Management cited robust demand, outperformance in credit quality, and the complementary strength of subscription and on-demand products as key drivers of the guidance revision.
- Subscription and on-demand engagement is exceeding expectations, fueling both top-line and margin expansion.
- Operational focus remains on disciplined growth and rapid adaptation to consumer repayment trends.
Takeaways
Sezzle’s Q1 2025 results reflect a business model that is both scaling rapidly and achieving best-in-class profitability within BNPL.
- Margin Outperformance: The combination of improved credit performance and higher revenue yield per GMV is driving sustained margin expansion, with gross margin above 70% and net income margin above 34%.
- Product Innovation as a Growth Lever: Early traction in pay-in-5 and auto-couponing, alongside deepening subscription engagement, positions Sezzle to further differentiate its offering and defend market share.
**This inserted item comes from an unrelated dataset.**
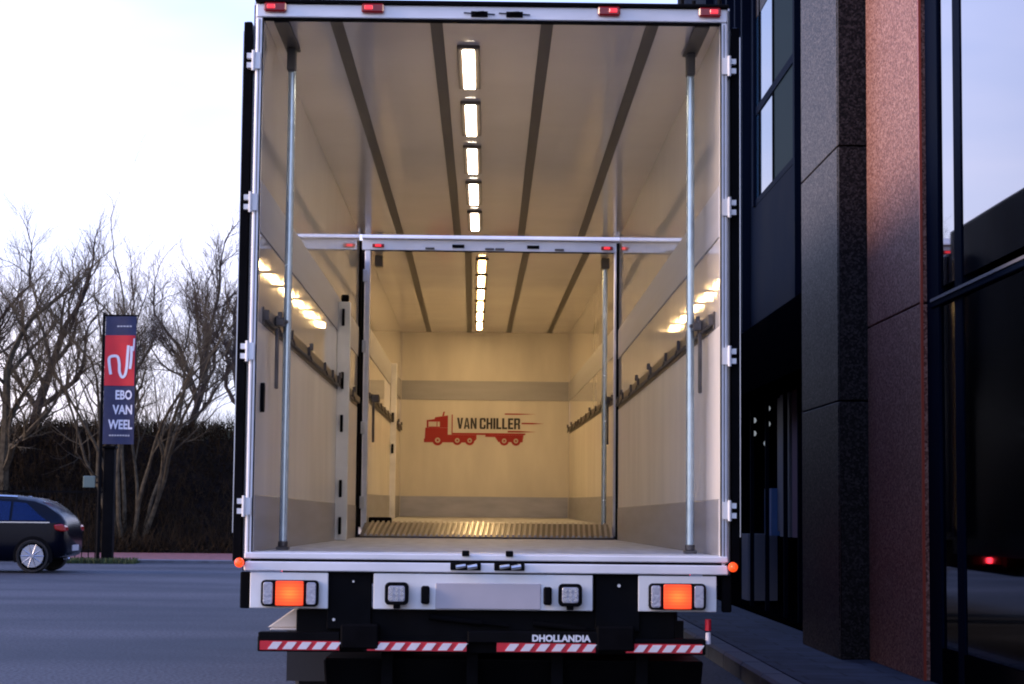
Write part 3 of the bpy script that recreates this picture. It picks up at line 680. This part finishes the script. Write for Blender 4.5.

- Execution Watchpoint: Investors should closely monitor the ramp of new enterprise merchant integrations and the impact of rising credit risk as Sezzle broadens its customer base.
Conclusion
Sezzle’s first quarter demonstrated that disciplined execution, product-led innovation, and strategic capital allocation can deliver outsized growth and profitability—even in a competitive and uncertain market. The company’s sharply raised guidance and robust operating metrics set a new benchmark for BNPL peers and signal a compelling trajectory for long-term investors.
Industry Read-Through
Sezzle’s results provide a clear signal that the BNPL sector is maturing beyond pure volume growth toward sustainable profitability and differentiated consumer value. The company’s ability to expand margins while accelerating revenue growth challenges the notion that scale alone determines BNPL success. Operators who can combine product innovation, risk discipline, and merchant diversification will be best positioned as the sector faces regulatory and competitive crosswinds. Sezzle’s move into new verticals and focus on enterprise merchants also suggests that BNPL adoption is set to broaden into everyday spending categories, with implications for legacy credit card issuers and traditional lenders.